L'évaluation s'appuyait initialement sur les établissements de référence situés à Orange, Marseille, Montpellier et La Ciotat. La bailleresse a apporté un élément de comparaison nouveau déterminant : la clinique Montagard à Avignon, exploitée par le groupe Elsan (auquel appartient également le preneur), pratiquant un loyer de 285 euros HT/m².
En intégrant cette nouvelle référence aux établissements déjà retenus, la moyenne du prix au m² s'élevait à 188,13 euros/m², très proche de l'estimation de l'expert T. qui retenait 185 euros/m². La Cour a validé l'estimation de l'expert à 185 euros/m², considérant cette évaluation comme fiable et cohérente avec l'ensemble des références disponibles.
Sur la base des éléments retenus, la Cour a fixé le loyer du bail renouvelé selon le calcul suivant : 185 euros × 8 076 m² = 1 494 060 euros HT et HC par an à compter du 1er janvier 2017.

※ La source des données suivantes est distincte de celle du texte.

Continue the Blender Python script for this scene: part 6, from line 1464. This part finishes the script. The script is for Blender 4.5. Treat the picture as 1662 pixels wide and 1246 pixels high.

Cette décision représente un rehaussement significatif par rapport au jugement de première instance (1 364 844 euros) mais reste inférieure aux demandes des bailleresses (entre 1 508 305 euros et 1 519 364,80 euros) et très supérieure aux demandes du preneur (859 900 euros à 1 290 000 euros selon les hypothèses).Cette décision s'inscrit dans la lignée jurisprudentielle reconnaissant les spécificités des baux commerciaux portant sur des locaux à usage unique, tout en précisant les modalités concrètes d'application de ces principes aux établissements de santé privés.